His comments come as Mervyn King, governor of the Bank of England, urged borrowers to "think carefully" about how much debt they can afford, as he presented the Bank's quarterly Inflation Report this week.

Although the BoE has refused to be drawn on future interest rate rises, analysts are predicting an increase based on growth and inflation forecasts.

And Department of Trade and Industry figures, released today, show soaring household debt inflicted the highest level of personal insolvencies in more than a decade during the third quarter of the year.

Analysts fear many more bankruptcies are likely, as debt-burdened households have not planned their finances to allow for future interest rate rises.

Consumer debt stands at a staggering £906bn as people continue to take out loans against the value of their house. The biggest problem, however, is credit cards, with some people owing as much as £50,000 on credit and store cards.

"The rise in the base rate announced last Thursday was fully expected and arrived as forecast," said Mr Cornelius.

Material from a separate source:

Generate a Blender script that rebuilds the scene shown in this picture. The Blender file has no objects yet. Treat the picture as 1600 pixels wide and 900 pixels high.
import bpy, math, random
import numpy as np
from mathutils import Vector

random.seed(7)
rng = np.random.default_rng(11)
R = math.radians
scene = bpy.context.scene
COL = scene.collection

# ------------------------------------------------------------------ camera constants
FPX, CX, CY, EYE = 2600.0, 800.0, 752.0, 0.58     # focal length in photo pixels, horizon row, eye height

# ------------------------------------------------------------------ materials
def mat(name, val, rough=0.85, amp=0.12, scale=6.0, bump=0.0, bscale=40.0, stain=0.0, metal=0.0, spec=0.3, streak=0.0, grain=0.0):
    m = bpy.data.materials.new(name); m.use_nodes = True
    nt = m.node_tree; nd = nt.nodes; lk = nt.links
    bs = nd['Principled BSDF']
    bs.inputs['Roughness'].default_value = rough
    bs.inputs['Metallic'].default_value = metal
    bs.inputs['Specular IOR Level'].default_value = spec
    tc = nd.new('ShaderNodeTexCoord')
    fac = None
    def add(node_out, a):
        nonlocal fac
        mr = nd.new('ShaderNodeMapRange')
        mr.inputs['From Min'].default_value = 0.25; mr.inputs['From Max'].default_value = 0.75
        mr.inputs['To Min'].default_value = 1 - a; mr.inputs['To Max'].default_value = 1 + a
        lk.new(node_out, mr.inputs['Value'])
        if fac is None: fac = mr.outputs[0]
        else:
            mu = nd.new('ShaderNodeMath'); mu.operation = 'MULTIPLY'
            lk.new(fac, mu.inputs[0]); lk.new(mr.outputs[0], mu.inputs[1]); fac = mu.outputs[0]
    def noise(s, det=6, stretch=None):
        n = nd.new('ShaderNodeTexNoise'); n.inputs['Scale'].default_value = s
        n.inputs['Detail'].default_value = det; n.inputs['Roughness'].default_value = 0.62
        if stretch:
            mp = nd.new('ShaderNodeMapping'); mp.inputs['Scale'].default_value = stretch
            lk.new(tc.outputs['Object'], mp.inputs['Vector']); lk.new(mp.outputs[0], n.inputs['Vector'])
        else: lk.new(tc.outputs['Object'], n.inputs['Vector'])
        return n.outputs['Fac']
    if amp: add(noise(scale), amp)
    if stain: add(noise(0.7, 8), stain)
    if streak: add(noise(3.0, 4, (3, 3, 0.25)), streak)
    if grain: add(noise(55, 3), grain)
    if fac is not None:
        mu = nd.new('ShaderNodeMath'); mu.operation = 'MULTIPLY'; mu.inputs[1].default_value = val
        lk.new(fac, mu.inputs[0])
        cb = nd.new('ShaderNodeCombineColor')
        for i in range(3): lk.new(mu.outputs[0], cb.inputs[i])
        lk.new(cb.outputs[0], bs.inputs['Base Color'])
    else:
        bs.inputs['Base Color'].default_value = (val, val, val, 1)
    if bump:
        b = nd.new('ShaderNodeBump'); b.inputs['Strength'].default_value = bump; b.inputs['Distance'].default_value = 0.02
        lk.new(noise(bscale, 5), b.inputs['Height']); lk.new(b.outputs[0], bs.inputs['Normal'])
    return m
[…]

"The real question is whether the MPC was motivated to increase rates in an attempt to encourage a reduction in the rate at which consumer debt is being taken, and try to put the brakes on the UK housing market."

Mr Cornelius said while it was only a quarter per cent rise, this actually represented an increase of seven per cent in real terms. If rates go up by another quarter per cent, this will be a real increase of 15 per cent.

"In the excitement of only a modest hike, it is easy to forget that this is a real comparative rise of more than seven per cent. It's also a shot across the bows of extraordinarily high consumer borrowing, being the first rise since February 2000."